[Start]
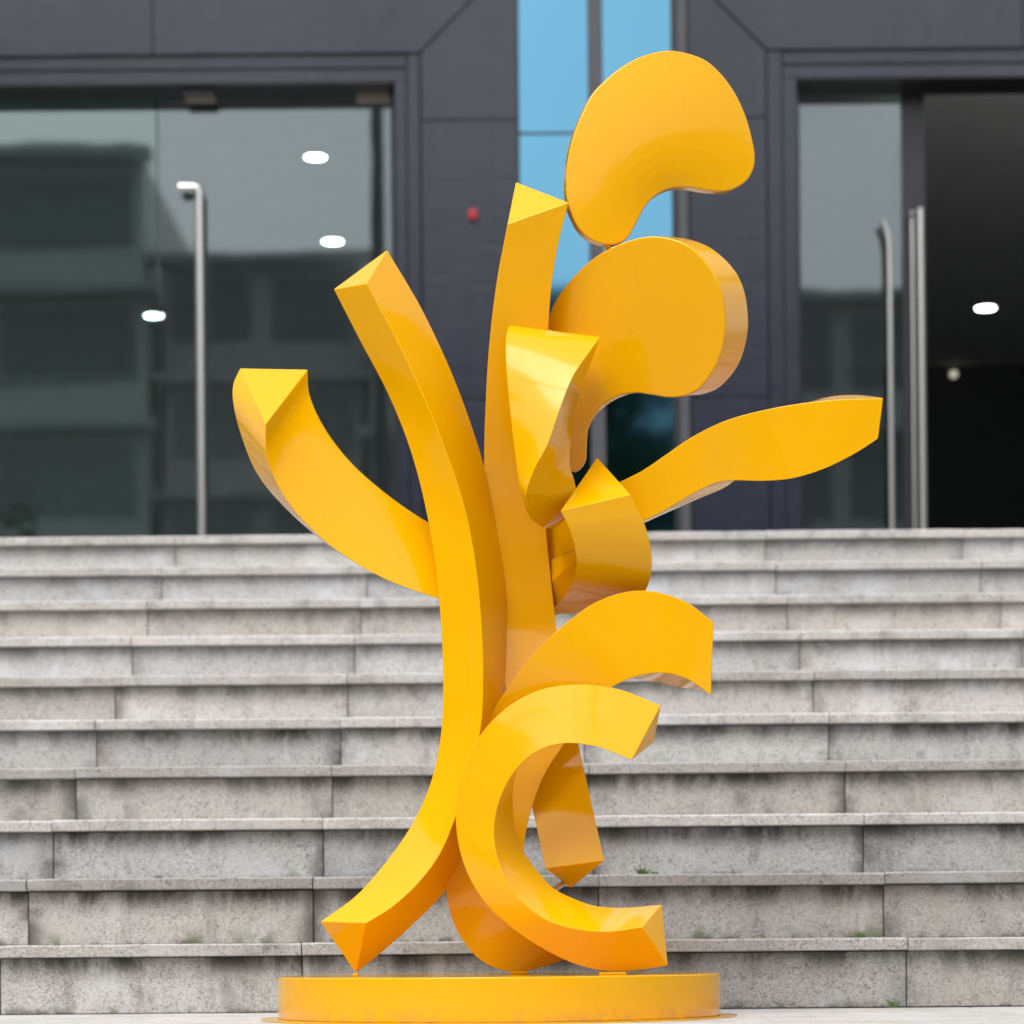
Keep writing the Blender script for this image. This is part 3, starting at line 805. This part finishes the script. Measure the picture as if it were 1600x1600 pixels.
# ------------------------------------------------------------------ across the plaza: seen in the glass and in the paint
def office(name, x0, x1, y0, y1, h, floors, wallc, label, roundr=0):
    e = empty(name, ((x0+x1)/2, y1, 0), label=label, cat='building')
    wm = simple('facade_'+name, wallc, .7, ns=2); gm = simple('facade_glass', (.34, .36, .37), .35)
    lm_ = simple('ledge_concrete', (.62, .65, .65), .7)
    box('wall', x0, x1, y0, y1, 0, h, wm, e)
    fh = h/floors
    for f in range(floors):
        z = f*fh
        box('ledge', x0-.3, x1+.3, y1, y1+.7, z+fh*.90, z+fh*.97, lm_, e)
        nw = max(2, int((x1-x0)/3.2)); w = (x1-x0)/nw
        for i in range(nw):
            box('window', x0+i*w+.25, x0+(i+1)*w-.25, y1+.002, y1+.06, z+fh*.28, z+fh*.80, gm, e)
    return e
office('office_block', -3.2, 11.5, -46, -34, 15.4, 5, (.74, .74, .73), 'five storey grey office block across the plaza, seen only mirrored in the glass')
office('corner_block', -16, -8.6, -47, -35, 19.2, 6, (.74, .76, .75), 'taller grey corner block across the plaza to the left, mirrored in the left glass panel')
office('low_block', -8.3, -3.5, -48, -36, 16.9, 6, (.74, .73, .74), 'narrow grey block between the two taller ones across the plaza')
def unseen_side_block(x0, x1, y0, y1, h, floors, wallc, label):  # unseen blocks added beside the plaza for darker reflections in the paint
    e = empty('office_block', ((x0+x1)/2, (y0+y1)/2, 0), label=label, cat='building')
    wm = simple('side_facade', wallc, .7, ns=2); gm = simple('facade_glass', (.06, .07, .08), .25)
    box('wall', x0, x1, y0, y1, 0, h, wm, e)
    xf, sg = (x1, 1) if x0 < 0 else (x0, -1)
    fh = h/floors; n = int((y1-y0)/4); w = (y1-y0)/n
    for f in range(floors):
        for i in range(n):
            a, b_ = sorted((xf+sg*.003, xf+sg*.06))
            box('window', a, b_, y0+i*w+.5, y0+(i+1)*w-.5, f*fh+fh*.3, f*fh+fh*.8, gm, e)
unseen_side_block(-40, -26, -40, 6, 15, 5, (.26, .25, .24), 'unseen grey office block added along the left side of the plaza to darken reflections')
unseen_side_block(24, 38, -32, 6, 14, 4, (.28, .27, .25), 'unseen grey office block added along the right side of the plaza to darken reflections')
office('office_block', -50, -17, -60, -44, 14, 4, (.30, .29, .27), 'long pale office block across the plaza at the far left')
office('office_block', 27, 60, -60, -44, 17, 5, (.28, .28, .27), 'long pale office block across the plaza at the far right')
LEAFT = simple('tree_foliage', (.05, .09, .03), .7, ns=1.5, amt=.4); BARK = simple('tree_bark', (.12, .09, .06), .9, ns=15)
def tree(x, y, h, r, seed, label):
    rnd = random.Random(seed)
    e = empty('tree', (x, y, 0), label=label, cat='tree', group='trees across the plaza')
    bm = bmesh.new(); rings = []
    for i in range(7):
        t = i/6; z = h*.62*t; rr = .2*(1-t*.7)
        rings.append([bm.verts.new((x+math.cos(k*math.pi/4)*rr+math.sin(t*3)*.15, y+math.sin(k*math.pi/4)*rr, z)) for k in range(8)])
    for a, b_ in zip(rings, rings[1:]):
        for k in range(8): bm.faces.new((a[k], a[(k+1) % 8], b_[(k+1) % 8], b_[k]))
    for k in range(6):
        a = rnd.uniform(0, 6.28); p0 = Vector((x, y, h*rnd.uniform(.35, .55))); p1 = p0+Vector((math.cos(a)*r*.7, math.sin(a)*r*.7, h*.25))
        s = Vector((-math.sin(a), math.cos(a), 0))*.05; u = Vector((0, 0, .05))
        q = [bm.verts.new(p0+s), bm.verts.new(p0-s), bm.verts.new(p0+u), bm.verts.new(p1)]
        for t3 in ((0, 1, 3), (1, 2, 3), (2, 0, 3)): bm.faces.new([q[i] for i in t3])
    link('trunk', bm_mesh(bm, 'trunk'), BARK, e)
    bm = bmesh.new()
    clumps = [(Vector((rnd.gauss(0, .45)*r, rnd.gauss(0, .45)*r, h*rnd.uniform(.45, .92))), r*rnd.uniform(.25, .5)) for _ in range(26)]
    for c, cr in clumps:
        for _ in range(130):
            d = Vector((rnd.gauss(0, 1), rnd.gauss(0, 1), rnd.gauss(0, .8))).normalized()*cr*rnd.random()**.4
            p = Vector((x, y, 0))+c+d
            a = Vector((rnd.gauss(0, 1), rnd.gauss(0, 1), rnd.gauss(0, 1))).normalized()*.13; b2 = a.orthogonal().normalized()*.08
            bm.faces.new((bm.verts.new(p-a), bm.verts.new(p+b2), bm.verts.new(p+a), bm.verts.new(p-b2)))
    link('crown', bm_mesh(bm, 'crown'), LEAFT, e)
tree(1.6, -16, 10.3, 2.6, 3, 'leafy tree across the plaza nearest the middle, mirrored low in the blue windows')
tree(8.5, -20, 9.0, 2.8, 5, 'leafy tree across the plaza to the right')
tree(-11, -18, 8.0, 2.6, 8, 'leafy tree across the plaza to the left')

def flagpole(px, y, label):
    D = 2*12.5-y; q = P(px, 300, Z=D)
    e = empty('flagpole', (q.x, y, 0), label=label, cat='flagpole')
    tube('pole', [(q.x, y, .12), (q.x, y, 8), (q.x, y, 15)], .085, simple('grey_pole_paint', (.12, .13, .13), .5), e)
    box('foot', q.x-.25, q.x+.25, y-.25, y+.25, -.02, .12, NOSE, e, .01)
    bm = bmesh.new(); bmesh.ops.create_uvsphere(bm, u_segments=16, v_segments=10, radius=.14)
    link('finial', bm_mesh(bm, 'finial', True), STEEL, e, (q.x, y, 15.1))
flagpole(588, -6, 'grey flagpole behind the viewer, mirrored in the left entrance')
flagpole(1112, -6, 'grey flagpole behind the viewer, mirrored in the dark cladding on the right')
[End]
● Problem statement:
Give back the whole listing as it stands, minus its pictures.

● Finished task:
Keep writing the Blender script for this image. This is part 3, starting at line 805. This part finishes the script. Measure the picture as if it were 1600x1600 pixels.
# ------------------------------------------------------------------ across the plaza: seen in the glass and in the paint
def office(name, x0, x1, y0, y1, h, floors, wallc, label, roundr=0):
    e = empty(name, ((x0+x1)/2, y1, 0), label=label, cat='building')
    wm = simple('facade_'+name, wallc, .7, ns=2); gm = simple('facade_glass', (.34, .36, .37), .35)
    lm_ = simple('ledge_concrete', (.62, .65, .65), .7)
    box('wall', x0, x1, y0, y1, 0, h, wm, e)
    fh = h/floors
    for f in range(floors):
        z = f*fh
        box('ledge', x0-.3, x1+.3, y1, y1+.7, z+fh*.90, z+fh*.97, lm_, e)
        nw = max(2, int((x1-x0)/3.2)); w = (x1-x0)/nw
        for i in range(nw):
            box('window', x0+i*w+.25, x0+(i+1)*w-.25, y1+.002, y1+.06, z+fh*.28, z+fh*.80, gm, e)
    return e
office('office_block', -3.2, 11.5, -46, -34, 15.4, 5, (.74, .74, .73), 'five storey grey office block across the plaza, seen only mirrored in the glass')
office('corner_block', -16, -8.6, -47, -35, 19.2, 6, (.74, .76, .75), 'taller grey corner block across the plaza to the left, mirrored in the left glass panel')
office('low_block', -8.3, -3.5, -48, -36, 16.9, 6, (.74, .73, .74), 'narrow grey block between the two taller ones across the plaza')
def unseen_side_block(x0, x1, y0, y1, h, floors, wallc, label):  # unseen blocks added beside the plaza for darker reflections in the paint
    e = empty('office_block', ((x0+x1)/2, (y0+y1)/2, 0), label=label, cat='building')
    wm = simple('side_facade', wallc, .7, ns=2); gm = simple('facade_glass', (.06, .07, .08), .25)
    box('wall', x0, x1, y0, y1, 0, h, wm, e)
    xf, sg = (x1, 1) if x0 < 0 else (x0, -1)
    fh = h/floors; n = int((y1-y0)/4); w = (y1-y0)/n
    for f in range(floors):
        for i in range(n):
            a, b_ = sorted((xf+sg*.003, xf+sg*.06))
            box('window', a, b_, y0+i*w+.5, y0+(i+1)*w-.5, f*fh+fh*.3, f*fh+fh*.8, gm, e)
unseen_side_block(-40, -26, -40, 6, 15, 5, (.26, .25, .24), 'unseen grey office block added along the left side of the plaza to darken reflections')
unseen_side_block(24, 38, -32, 6, 14, 4, (.28, .27, .25), 'unseen grey office block added along the right side of the plaza to darken reflections')
office('office_block', -50, -17, -60, -44, 14, 4, (.30, .29, .27), 'long pale office block across the plaza at the far left')
office('office_block', 27, 60, -60, -44, 17, 5, (.28, .28, .27), 'long pale office block across the plaza at the far right')
LEAFT = simple('tree_foliage', (.05, .09, .03), .7, ns=1.5, amt=.4); BARK = simple('tree_bark', (.12, .09, .06), .9, ns=15)
def tree(x, y, h, r, seed, label):
    rnd = random.Random(seed)
    e = empty('tree', (x, y, 0), label=label, cat='tree', group='trees across the plaza')
    bm = bmesh.new(); rings = []
    for i in range(7):
        t = i/6; z = h*.62*t; rr = .2*(1-t*.7)
        rings.append([bm.verts.new((x+math.cos(k*math.pi/4)*rr+math.sin(t*3)*.15, y+math.sin(k*math.pi/4)*rr, z)) for k in range(8)])
    for a, b_ in zip(rings, rings[1:]):
        for k in range(8): bm.faces.new((a[k], a[(k+1) % 8], b_[(k+1) % 8], b_[k]))
    for k in range(6):
        a = rnd.uniform(0, 6.28); p0 = Vector((x, y, h*rnd.uniform(.35, .55))); p1 = p0+Vector((math.cos(a)*r*.7, math.sin(a)*r*.7, h*.25))
        s = Vector((-math.sin(a), math.cos(a), 0))*.05; u = Vector((0, 0, .05))
        q = [bm.verts.new(p0+s), bm.verts.new(p0-s), bm.verts.new(p0+u), bm.verts.new(p1)]
        for t3 in ((0, 1, 3), (1, 2, 3), (2, 0, 3)): bm.faces.new([q[i] for i in t3])
    link('trunk', bm_mesh(bm, 'trunk'), BARK, e)
    bm = bmesh.new()
    clumps = [(Vector((rnd.gauss(0, .45)*r, rnd.gauss(0, .45)*r, h*rnd.uniform(.45, .92))), r*rnd.uniform(.25, .5)) for _ in range(26)]
    for c, cr in clumps:
        for _ in range(130):
            d = Vector((rnd.gauss(0, 1), rnd.gauss(0, 1), rnd.gauss(0, .8))).normalized()*cr*rnd.random()**.4
            p = Vector((x, y, 0))+c+d
            a = Vector((rnd.gauss(0, 1), rnd.gauss(0, 1), rnd.gauss(0, 1))).normalized()*.13; b2 = a.orthogonal().normalized()*.08
            bm.faces.new((bm.verts.new(p-a), bm.verts.new(p+b2), bm.verts.new(p+a), bm.verts.new(p-b2)))
    link('crown', bm_mesh(bm, 'crown'), LEAFT, e)
tree(1.6, -16, 10.3, 2.6, 3, 'leafy tree across the plaza nearest the middle, mirrored low in the blue windows')
tree(8.5, -20, 9.0, 2.8, 5, 'leafy tree across the plaza to the right')
tree(-11, -18, 8.0, 2.6, 8, 'leafy tree across the plaza to the left')

def flagpole(px, y, label):
    D = 2*12.5-y; q = P(px, 300, Z=D)
    e = empty('flagpole', (q.x, y, 0), label=label, cat='flagpole')
    tube('pole', [(q.x, y, .12), (q.x, y, 8), (q.x, y, 15)], .085, simple('grey_pole_paint', (.12, .13, .13), .5), e)
    box('foot', q.x-.25, q.x+.25, y-.25, y+.25, -.02, .12, NOSE, e, .01)
    bm = bmesh.new(); bmesh.ops.create_uvsphere(bm, u_segments=16, v_segments=10, radius=.14)
    link('finial', bm_mesh(bm, 'finial', True), STEEL, e, (q.x, y, 15.1))
flagpole(588, -6, 'grey flagpole behind the viewer, mirrored in the left entrance')
flagpole(1112, -6, 'grey flagpole behind the viewer, mirrored in the dark cladding on the right')